Je ne sais pas... C’est vrai que, à l’époque, les films de super-héros sont en déshérence. Les derniers Batman de la Warner n’étaient vraiment pas fameux. Et les personnages apparus entre-temps n’étaient que des ersatz qui se moquaient du genre comme le Mystery Men de Ben Stiller. Quand on a lancé X-Men, dans les couloirs de la Fox, les gens étaient effondrés. Réellement. Pas de stars ? Des acteurs en latex ? Tout cela à partir d’une entreprise à la limite de la faillite? Mais, bon, j’adorais les Marvel. Et même si c’était un projet personnel, je savais qu’il y avait une manne. Je raconte toujours que je me suis payé mes études en vendant mes comics. Et je savais qu’un monde Marvel au cinéma était envisageable. Évidemment, je n’aurais jamais imaginé que ça prendrait les proportions d’aujourd’hui... Ce qu’a réussi [Kevin] Feige est spectaculaire.
Qu’avaient les X-Men de si spécial pour que vous relanciez le genre avec cette franchise en particulier ?

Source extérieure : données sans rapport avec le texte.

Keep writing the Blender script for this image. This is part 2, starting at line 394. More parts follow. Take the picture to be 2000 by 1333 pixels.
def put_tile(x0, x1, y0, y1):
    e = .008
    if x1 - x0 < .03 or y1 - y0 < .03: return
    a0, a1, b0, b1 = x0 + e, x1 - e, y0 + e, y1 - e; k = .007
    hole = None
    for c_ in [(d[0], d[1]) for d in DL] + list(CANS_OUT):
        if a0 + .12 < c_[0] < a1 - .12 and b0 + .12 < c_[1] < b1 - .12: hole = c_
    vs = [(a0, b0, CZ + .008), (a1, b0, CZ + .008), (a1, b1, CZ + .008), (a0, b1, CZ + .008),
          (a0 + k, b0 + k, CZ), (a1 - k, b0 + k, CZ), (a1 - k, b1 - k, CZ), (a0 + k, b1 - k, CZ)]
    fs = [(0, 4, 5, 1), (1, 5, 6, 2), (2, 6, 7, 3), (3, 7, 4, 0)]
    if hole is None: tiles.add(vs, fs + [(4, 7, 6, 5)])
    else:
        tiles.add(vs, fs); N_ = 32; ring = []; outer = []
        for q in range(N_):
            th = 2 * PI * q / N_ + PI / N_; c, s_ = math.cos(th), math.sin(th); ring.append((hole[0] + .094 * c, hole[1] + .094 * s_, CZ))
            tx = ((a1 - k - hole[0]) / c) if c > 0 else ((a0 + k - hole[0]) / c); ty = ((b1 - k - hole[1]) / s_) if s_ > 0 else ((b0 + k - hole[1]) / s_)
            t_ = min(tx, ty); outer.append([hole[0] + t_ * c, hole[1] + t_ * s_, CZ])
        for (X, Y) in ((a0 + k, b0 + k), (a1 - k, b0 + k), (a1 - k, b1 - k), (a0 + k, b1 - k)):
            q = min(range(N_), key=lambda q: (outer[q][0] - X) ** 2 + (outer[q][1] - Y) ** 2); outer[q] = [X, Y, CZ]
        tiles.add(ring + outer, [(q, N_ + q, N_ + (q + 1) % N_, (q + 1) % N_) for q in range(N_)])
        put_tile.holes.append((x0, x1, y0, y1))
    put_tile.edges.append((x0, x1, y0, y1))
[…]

À l’époque, il y a trois grandes familles Marvel : Les Quatre Fantastiques, X-Men et Spider-Man. C’est d’ailleurs fou que Marvel Cinéma se soit construit à l’abri de ces franchises. Les Quatre Fantastiques, c’est le plus long run de comics de l’histoire, le public est attaché à cette famille atypique et j’ai un faible pour cette série. X-Men ? C’est la plus belle histoire d’aliénation que je connaisse. Spider-Man ? C’est le récit d’un ado, le reflet des spectateurs qu’on veut attirer dans les salles. C’est donné ! Le genre était en berne, mais en le faisant respectueusement, en arrêtant les dérives des derniers Batman, on pouvait réussir les adaptations. Il fallait revenir à des choses plus sérieuses, plus politiques. Je crois que c’est pour ça que j’ai voulu me concentrer sur X-Men et j’ai tout de suite pensé à [Bryan] Singer, parce que Usual Suspects est une histoire géniale sur des outsiders, des gens qui ne rentrent pas dans le moule. Mais je ne pouvais pas prévoir comment ça finirait...
L’empire Marvel d’aujourd’hui vous impressionne vraiment à ce point ? Oui. Marvel a fait un boulot insensé. Il y a peut-être un sentiment de déjà-vu dans certains films, mais ils ont de vrais réalisateurs aux commandes. Le monde qu’ils ont construit, la manière dont les univers se croisent et s’imbriquent, les cinéastes qu’ils ont été cherchés, Ryan Coogler [Black Panther] par exemple... Sensationnel ! Dans X-Men, il y avait du sens qu’il n’y a pas toujours chez eux, certes. Mais prenez Black Panther : c’est un film parfait à mon avis. Du sens, du spectacle, des personnages. Oui, ça m’impressionne.
Je me rends compte qu’il y a un film qui nous manque...
Ah oui, lequel ?
Star Wars, Épisode I – La Menace fantôme.
(Rires.) Mais je n’ai rien à vous dire sur le sujet. Rien. George n’était pas vraiment intéressé par les avis du studio.
Vous êtes resté six ans à la Fox. Quel est le film dont vous êtes le plus fier ?
Il y en a plusieurs. Titanic, X-Men, Fight Club – au fond, le meilleur film que j’ai jamais produit. Boys don’t cry est un film important aussi. Braveheart tient le coup des années après. Et Mary à tout prix ! Ça, j’en suis fier.